Copy the first line of the entries below and every line after it through the line containing "b.build('bracket', IRON, o, smooth=True)". Do not include pictures.
═══
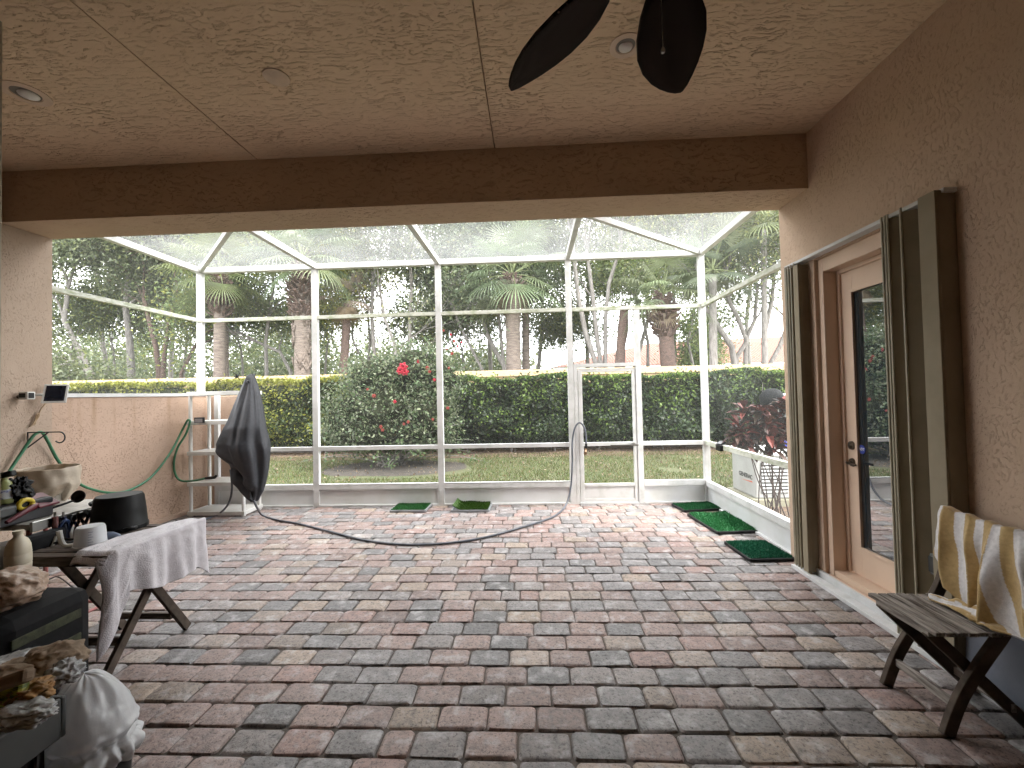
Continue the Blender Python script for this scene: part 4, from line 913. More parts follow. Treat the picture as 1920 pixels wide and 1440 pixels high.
b.tube([a0 + out*.95 + Vector((.05*math.sin(t), 0, -.05 + .05*math.cos(t))) for t in [i*.4 for i in range(11)]], .006, 6)
b.build('bracket', IRON, o, smooth=True)

# ---- things on the left wall
q = P(47, 742, X=WX + .06)
o = empty('security_camera', (WX, q.y, q.z), 'small white cube security camera on the left wall', 'camera')
MB().box(WX + .03, q.y - .03, q.z - .035, WX + .12, q.y + .035, q.z + .035).build('body', WPLAST, o, bev=.008)
MB().box(WX + .1201, q.y - .022, q.z - .024, WX + .123, q.y + .022, q.z + .026).build('lens_window', BLACK, o, bev=.002)
MB().box(WX + .04, q.y - .033, q.z - .018, WX + .10, q.y - .0301, q.z + .022).build('side_window', BLACK, o)
MB().tube([(WX + .001, q.y, q.z - .01), (WX + .035, q.y, q.z)], .02, 12).build('mount', BRONZE, o, smooth=True)
q = P(104, 738, X=WX + .14)
rot = Matrix.Rotation(R(35), 3, 'Z') @ Matrix.Rotation(R(-28), 3, 'X')
o = empty('solar_charger', (WX, q.y - .05, q.z), 'small white framed solar panel tilted on the edge of the left wall', 'solar panel')
MB().obox(q, (.17, .012, .20), rot).build('frame', WPLAST, o, bev=.003)
MB().obox(q + rot @ Vector((0, -.0072, 0)), (.135, .003, .165), rot).build('solar_cells', mat('solar_cell', (.012,.014,.022), .2), o)
MB().tube([(WX + .001, q.y - .06, q.z - .01), (WX + .06, q.y - .06, q.z - .01), tuple(q + rot @ Vector((-.03, .008, -.02)))], .012, 10).build('bracket', WPLAST, o, smooth=True)
cb = [P(x, y, X=WX + .015) for x, y in ((90, 748), (84, 758), (77, 767), (73, 776), (66, 788), (60, 797), (67, 790), (74, 778), (70, 776), (66, 786), (66, 795), (61, 797), (56, 800))]
tag(MB().tube(smoothpath(cb, 6), .005, 6).build('cable', mat('tan_cable', (.34,.23,.13), .6), smooth=True, ang=0), 'tan cable coiled in a loop on the left wall under the solar panel', 'cable')

# ---- solar lamps
def lamp(q, rot, label):
    o = empty('solar_lamp', q, label, 'solar lamp', 'small solar lamps')
    MB().obox(q, (.13, .025, .075), rot).build('housing', BLACK, o, bev=.004)
    MB().obox(q + rot @ Vector((0, -.014, -.004)), (.10, .003, .05), rot).build('panel', mat('lamp_panel', (.35,.36,.38), .12, metal=.4), o)
    return o
lamp(P(374, 788, Y=5.44), Matrix.Identity(3), 'small black solar lamp clipped to the front of the white shelf')
q = P(1352, 831, X=SX1 - .01)
o = lamp(q, Matrix.Rotation(R(-90), 3, 'Z') @ Matrix.Rotation(R(-55), 3, 'X'), 'small black solar lamp on the right chair rail near the corner')
MB().box(q.x - .05, q.y - .09, .77, q.x - .01, q.y + .05, .842).build('lamp_body', BLACK, o, bev=.004)

# ---- turf mats
def turf(quad, label, h=.03, tray=BLACK, col=(.02,.17,.055), lift=.0, curl=(0, 0), seed=1):
    a, b, c, d = [P(x, y, Z=0) for x, y in quad]       # near left, near right, far right, far left
    ctr = (a + b + c + d) / 4; wx = .96 * max(.42, ((b - a).length + (c - d).length) / 2); wy = .93 * max(.38, ((d - a).length + (c - b).length) / 2)
    ex = ((b - a) + (c - d)); ex.z = 0; ex.normalize(); ey = Vector((-ex.y, ex.x, 0))
    o = empty('turf_mat', (ctr.x, ctr.y, 0), label, 'turf mat', 'artificial grass mats')
    q = lambda u, v, z: ctr + ex*u*wx/2 + ey*v*wy/2 + Vector((0, 0, z))
    t = MB(); rim = []
    for (u, v, su, sv) in ((-1, -1, 1, 1), (1, -1, -1, 1), (1, 1, -1, -1), (-1, 1, 1, -1)):
        k = [(u, v + sv*.10), (u + su*.03, v + sv*.03), (u + su*.10, v)]
        rim += k if su*sv > 0 else k[::-1]
    n = len(rim); t.add([q(u, v, .003) for u, v in rim] + [q(u, v, h) for u, v in rim] + [q(u*.93, v*.93, h) for u, v in rim] + [q(u*.93, v*.93, h*.5) for u, v in rim],
        [(i + k*n, (i+1) % n + k*n, (i+1) % n + (k+1)*n, i + (k+1)*n) for k in range(3) for i in range(n)] + [tuple(3*n + i for i in range(n))])
    t.build('tray', tray, o)
    g = np.random.default_rng(seed)
    def zz(u, v): return h*.75 + lift + curl[0]*max(0, v - .2)**2 + curl[1]*max(0, -u - .5)**2 + .005*noise.noise((u*2, v*2, seed)) + curl[0]*.4*max(0, v-.3)*math.sin(u*4+seed)
    MB().grid(16, 16, lambda u, v: q((u*2-1)*.91, (v*2-1)*.90, zz(u*2-1, v*2-1))).build('turf_backing', mat('turf_backing', col, .8, tuple(c*.8 for c in col), 20), o, solid=.006)
    n = 5200; u = g.uniform(-.92, .92, n); v = g.uniform(-.91, .91, n); p = np.array([tuple(q(a_, b_, zz(a_, b_) + .003)) for a_, b_ in zip(u, v)])
    an = g.uniform(0, 6.28, n); s = np.stack([np.cos(an), np.sin(an), 0*an], 1) * .0028; tp = p + np.stack([g.normal(size=n)*.006, g.normal(size=n)*.006 - .004, g.uniform(.012, .02, n)], 1)
    cc = np.ones((n, 4)); cc[:, :3] = np.array(col) * (1 + g.normal(size=(n, 1))*.2).clip(.5, 1.6)
    npmesh('turf_blades', np.stack([p - s, p + s, tp + s*.4, tp - s*.4], 1).reshape(-1, 3), np.arange(n*4).reshape(n, 4), LEAF, o, np.repeat(cc, 4, 0))
GT = mat('grey_tray', (.30,.315,.33), .5)
turf([(728, 962), (800, 961), (812, 947), (745, 947)], 'bright green turf mat lying flat in the left one of the two grey trays', .03, GT, (.045,.16,.05), 0, (0, 0), 1)
turf([(845, 962), (922, 961), (922, 946), (853, 946)], 'dark green turf mat curling up at its corner in a grey tray', .03, GT, (.04,.09,.012), .01, (.02, .25), 2)
turf([(1278, 963), (1356, 957), (1334, 944), (1260, 947)], 'green turf mat in the farthest of the three black trays by the corner post', .03, BLACK, (.028,.13,.05), 0, (0, 0), 3)
turf([(1333, 1004), (1421, 1002), (1374, 962), (1294, 966)], 'green turf mat with a wavy raised back edge in the middle black tray', .028, BLACK, (.028,.15,.05), .004, (.022, 0), 4)
turf([(1403, 1056), (1489, 1055), (1442, 1016), (1356, 1019)], 'blue green turf mat in the black tray nearest the door and shutter', .028, BLACK, (.02,.11,.06), .004, (0, 0), 5)

# ---- generator, croton and the things around them
GEN = mat('generator_paint', (.36,.365,.355), .45, (.30,.305,.29), 4)
gx0, gx1, ga, gb = 3.03, 4.4, 6.0, 6.68
o = empty('generator', ((gx0+gx1)/2, (ga+gb)/2, -.06), 'white standby generator with louvred side beyond the right screen wall', 'generator')
MB().box(gx0 - .06, ga - .06, -.1, gx1 + .06, gb + .06, .03).build('concrete_base', mat('stained_concrete', (.22,.21,.15), .9, (.15,.145,.10), 5), o, bev=.01)
b = MB(); b.box(gx0, ga, .031, gx1, gb, .60); b.build('cabinet', GEN, o, bev=.02)
MB().box(gx0 - .02, ga - .03, .602, gx1 + .02, gb + .03, .67).build('lid', WPLAST, o, bev=.025)
b = MB(); dk = MB()
for cx in (3.28, 3.72, 4.16):
    dk.box(cx - .175, ga - .006, .10, cx + .175, ga - .001, .52)
    for i in range(9): z = .115 + i*.047; b.obox((cx, ga - .012, z + .012), (.345, .012, .024), Matrix.Rotation(R(-25), 3, 'X'))
dk.build('vent_recess', GREYP, o); b.build('louvres', GEN, o)
text('lettering', 'GENERAC', .085, (gx0 - .002, 6.27, .30), FACE_NX, mat('black_ink', (.02,.02,.022), .5), o, .001, True)
b = MB(); b.prism([(gx0 - .001, 6.40, .225), (gx0 - .001, 6.10, .25), (gx0 - .001, 6.07, .235)], (-.002, 0, 0)); b.build('logo_stroke', mat('orange_red_ink', (.55,.09,.03), .5), o)
def croton():
    g = np.random.default_rng(9); rg = random.Random(9); bx, by = 2.98, 5.42
    o = empty('croton_plant', (bx, by, -.06), 'red leaved croton shrub growing in front of the generator', 'shrub')
    s = MB(); heads = []
    for (px, py, yy) in ((1385, 800, 0), (1395, 770, .1), (1400, 818, -.1), (1418, 800, .05), (1428, 770, 0), (1440, 800, -.1), (1452, 775, .1), (1462, 810, 0), (1470, 760, .05), (1478, 800, -.05), (1490, 780, 0), (1410, 822, .05), (1450, 825, -.1)):
        t = P(px, py, Y=by + yy); r0 = Vector((bx + rg.gauss(0, .10), by + rg.gauss(0, .08), -.07)); m_ = (r0 + t) / 2 + Vector((rg.gauss(0, .05), 0, -.05))
        s.tube(smoothpath([r0, m_, t], 5), [.008 - .0004*i for i in range(11)], 6); heads.append(t)
    s.build('stems', mat('croton_stem', (.05,.035,.03), .8), o, smooth=True)
    V = []; cols = []; pal = [(.055,.010,.008), (.085,.016,.010), (.035,.009,.008), (.05,.018,.010), (.14,.035,.028), (.02,.012,.009), (.03,.018,.010)]
    for hd in heads:
        for i in range(34):
            a = i*2.4 + rg.random(); el = rg.uniform(-.7, 1.1); L = rg.uniform(.13, .24); d = Vector((math.cos(a)*math.cos(el), math.sin(a)*math.cos(el), math.sin(el)))
            c0 = hd + Vector((0, 0, rg.uniform(-.14, .05))); sd = d.cross(Vector((0, 0, 1))).normalized() * L * .20; dn = Vector((0, 0, -L*.22)); cc = np.array(pal[rg.randrange(len(pal))]) * rg.uniform(.7, 1.3)
            p = [c0, c0 + d*L*.35, c0 + d*L*.7 + dn*.4, c0 + d*L + dn]; w = [.2, 1, .8, .1]
            for j in range(3):
                fold = Vector((0, 0, .02))
                V.extend([p[j] - sd*w[j] + fold*w[j], p[j], p[j+1], p[j+1] - sd*w[j+1] + fold*w[j+1]]); V.extend([p[j], p[j] + sd*w[j] + fold*w[j], p[j+1] + sd*w[j+1] + fold*w[j+1], p[j+1]])
                cols.extend([(*cc, 1)]*8)
    npmesh('leaves', np.array([tuple(v) for v in V]), np.arange(len(V)).reshape(-1, 4), mat('croton_leaf', (1, 1, 1), .45, (.9,.9,.9), 4, attr=True, transl=.12, spec=.25), o, cols)
croton()
BL = mat('blue_plastic', (.02,.03,.30), .35)
q = P(1484, 838, Y=6.3)
tag(MB().lathe([(.13, 0), (.15, .02), (.155, .05), (.14, .10), (.09, .14), (0, .15)], (q.x, 6.3, .672), 26).build('blue_tub', BL, smooth=True), 'blue rounded plastic tub on top of the generator', 'tub')
q = P(1447, 748, Y=7.5)
o = empty('kettle_grill', (q.x, q.y, -.06), 'dark round kettle barbecue behind the red croton', 'barbecue')
MB().lathe([(0, -.2), (.12, -.17), (.18, -.06), (.19, 0), (.18, .06), (.12, .15), (.04, .18), (0, .182)], q, 28).build('kettle', mat('dark_enamel', (.008,.009,.010), .7, spec=.1), o, smooth=True)
for k in range(3): MB().tube([(q.x + .1*math.cos(k*2.1), q.y + .1*math.sin(k*2.1), q.z - .17), (q.x + .25*math.cos(k*2.1), q.y + .25*math.sin(k*2.1), -.06)], .012, 8).build('leg', STEEL, o, smooth=True)
q = P(1473, 748, Y=7.5)
o = empty('patio_cover', (q.x, q.y, -.06), 'pale sheet covered frame beside the kettle barbecue', 'cover')
blob('sheet', (q.x + .06, q.y + .05, q.z - .02), .22, .2, .12, mat('pale_sheet', (.45,.47,.50), .5), o, 5)
MB().box(q.x - .1, q.y - .05, -.06, q.x + .25, q.y + .2, q.z - .1).build('frame', GREYP, o, bev=.02)

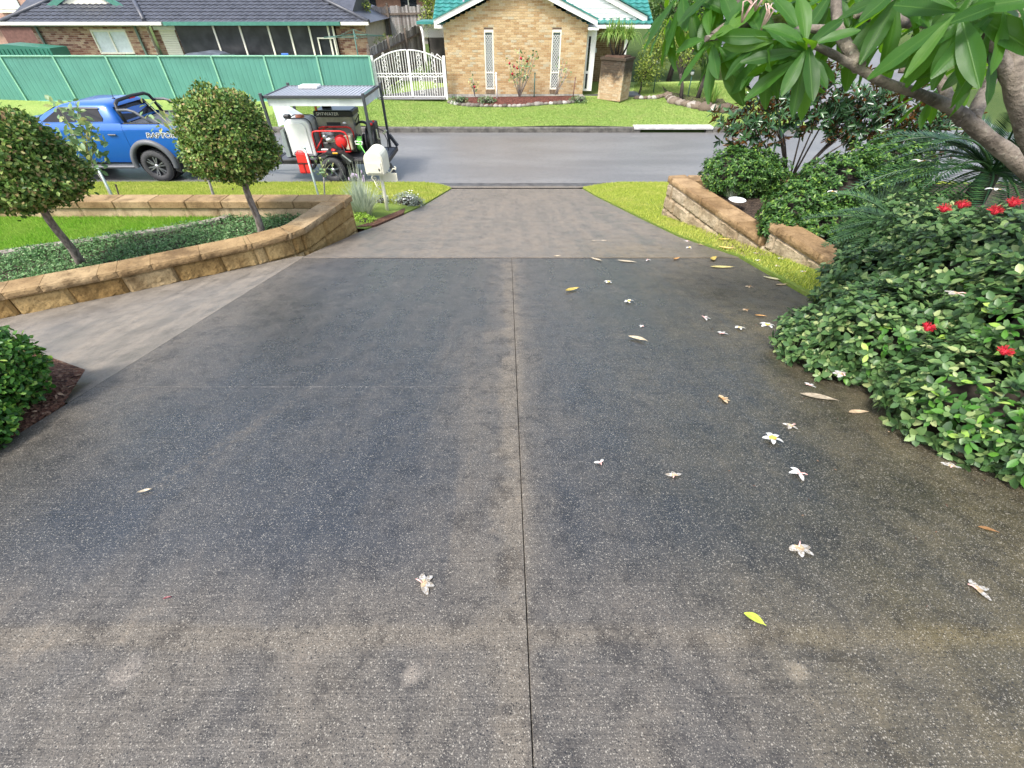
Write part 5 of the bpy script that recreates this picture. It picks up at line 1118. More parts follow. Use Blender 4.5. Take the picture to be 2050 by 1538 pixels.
for i in range(26):
    q = along(pts, length(pts) * i / 25); r_ = random.uniform(.1, .2) * (1 + i / 40); MB().ball((q[0], q[1], zf(q[0], q[1]) + .06), (r_ * 1.2, r_, r_ * .8), 8, 6, .2).build('rock', piecemat('brown_rock', ((0, (.10, .075, .055)), (.7, (.2, .16, .12)), (1, (.5, .48, .44))), .9) if i == 0 else MC['brown_rock'], rb)
mb = thing('rock_border', (6.6, 24.6, .45), 'low dark rocks round the bed by the airy yellow-green shrub', 'edging')
for i in range(12): q = along([(5.7, 23.9), (6.6, 24.0), (7.3, 24.6)], 2.2 * i / 11); MB().ball((q[0], q[1], zf(*q) + .05), (.14, .1, .09), 8, 6, .2).build('rock', MC['brown_rock'], mb)
p = atY(1425, 205, 23.0); cy = thing('clivia_plant', p, 'bright green strappy plant among the far garden rocks', 'plant'); ribbons(p, 60, .5, .85, .06, .8, .55, M_PALM, 'blade_tuft', cy)
p = atY(1398, 190, 24.0); cy = thing('cordyline', p, 'leaning strappy palm-like plant behind the strappy clump', 'plant'); e = atY(1412, 150, 24.0); MB().tube([p - np.array([0, 0, .2]), e], [.11, .08], 8).build('stem', M_DBARK, cy); ribbons(e, 90, .6, 1.2, .06, .95, .8, M_MG, 'blade_tuft', cy)
BT = [((8.5, 29, .6), (8.6, 29, 2.2), [((8.4, 29, 3.0), (1.4, 1.2, 1.0)), ((7.4, 28.8, 3.6), (1.2, 1.1, 1.0)), ((9.5, 29, 4.0), (1.4, 1.2, 1.1))], M_MG, 'leafy tree close behind the carport'),
      ((11.5, 33, .9), (11.5, 33, 3.0), [((11.3, 33, 4.0), (1.9, 1.5, 1.6)), ((13.2, 33, 3.6), (1.6, 1.4, 1.4)), ((10.2, 33, 2.6), (1.2, 1.2, 1.0))], M_YG, 'light green tree behind the far garden bed'),
      ((18, 36, 1.5), (18, 36, 4), [((18, 36, 4.6), (2.4, 2, 1.7)), ((20.5, 36, 4.0), (2.0, 2, 1.4))], M_MG, 'round green tree beside the side street'),
      ((27, 33, .8), (27, 33, 3), [((27, 33, 3.8), (2.6, 2, 1.7)), ((30, 33, 3.4), (2.2, 2, 1.5)), ((24, 33, 3.4), (1.8, 1.6, 1.3))], M_DGR, 'dark spreading tree at the far right'),
      ((34, 30, .6), (34, 30, 2.6), [((34, 30, 3.2), (2.6, 2, 1.8)), ((31, 29, 2.8), (1.8, 1.6, 1.3))], M_MG, 'green tree beyond the frangipani trunk')]
for b, e, el, m_, lab in BT: tree('background_tree', b, e, el, 3000, .14, .24, m_, lab, 'tree', 'trees behind the far gardens', r0=.15)
tree('garden_shrub', (-9.3, 31.5, .8), (-9.3, 31.5, 1.8), [((-9.6, 31.5, 3.6), (.9, .6, .5)), ((-8.4, 31.5, 3.4), (.8, .6, .45)), ((-9.0, 31.5, 2.6), (.9, .6, .7))], 2200, .1, .16, M_YG, 'bright green shrub showing above the dark roof by the timber fence', 'shrub', r0=.07)
tree('garden_shrub', (-4.6, 31, .9), (-4.6, 31, 1.6), [((-4.5, 31, 2.9), (.5, .5, .8)), ((-4.3, 31.2, 3.9), (.6, .5, .6))], 900, .1, .16, M_YG, 'leafy shrub between timber fence and teal roof', 'shrub', r0=.05)
mound('weed_clump', (-6.6, 29, .9), [((-6.4, 29, 1.9), (.8, .6, .5))], 300, .1, .2, .15, M_YG, 'dry weeds against the timber fence behind the gate', 'plant')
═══
• Answer to this task:
Continue the Blender Python script for this scene: part 4, from line 913. More parts follow. Treat the picture as 1920 pixels wide and 1440 pixels high.
b.tube([a0 + out*.95 + Vector((.05*math.sin(t), 0, -.05 + .05*math.cos(t))) for t in [i*.4 for i in range(11)]], .006, 6)
b.build('bracket', IRON, o, smooth=True)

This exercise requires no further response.